The less frequent things are not lost, they are gathered. One button opens the full menu, another opens your account, and both arrive as a sheet rising from the bottom rather than a panel sliding in from the side, so they too land under the thumb rather than across the screen from it. The rule from the last release still holds: nothing the wide screen offers is out of reach on a narrow one. What changed is that the reach is now a short one.
Proof and impact
The navigation draws only on the colour system, so its contrast meets the WCAG AA standard against its surface in both the light and the dark theme, the same checkable guarantee the colour system carries: sample a control and its background and the ratio holds. The raised Create button is held to that same standard, its label legible against its fill in both themes. The destination you are on is marked by weight and by a filled shape, not by colour alone, so the cue survives a colourblind reader or a glance in poor light, the same principle the rest of the interface follows.
Every control in the bar and in the sheets meets the minimum touch-target size, so the whole of navigation is worked by thumb, not only by a cursor. While a sheet is open it holds keyboard focus, it returns focus to where you were when it closes, and it closes on the escape key or a tap outside, so a keyboard or screen-reader user is never left stranded behind it. The organisation you are working in is announced as such to a screen reader, not left as a bare mark. The bar reserves room for the phone’s own home indicator and holds its place through the browser’s collapsing toolbars, so it stays seated wherever the page is scrolled.
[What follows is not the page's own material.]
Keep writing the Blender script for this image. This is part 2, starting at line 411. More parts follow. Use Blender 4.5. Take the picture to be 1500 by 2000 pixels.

There is one mobile navigation now, not two behind a setting: the drawer is retired, not hidden. There is no change to the API and no change to your data. This is the interface you see, not the kernel beneath it. There are no breaking changes.
What is next
The frame is now complete on every width, the top bar on a wide screen and the bottom bar on a phone. What it sets up is unchanged from the last release: the verification state, already carried on a wide screen, brought to where a phone can always see it too, and the dashboard beneath it filling out. The Create menu and the full menu already mark what is on its way, so when those arrive they take a place that is already waiting for them. That is next in line.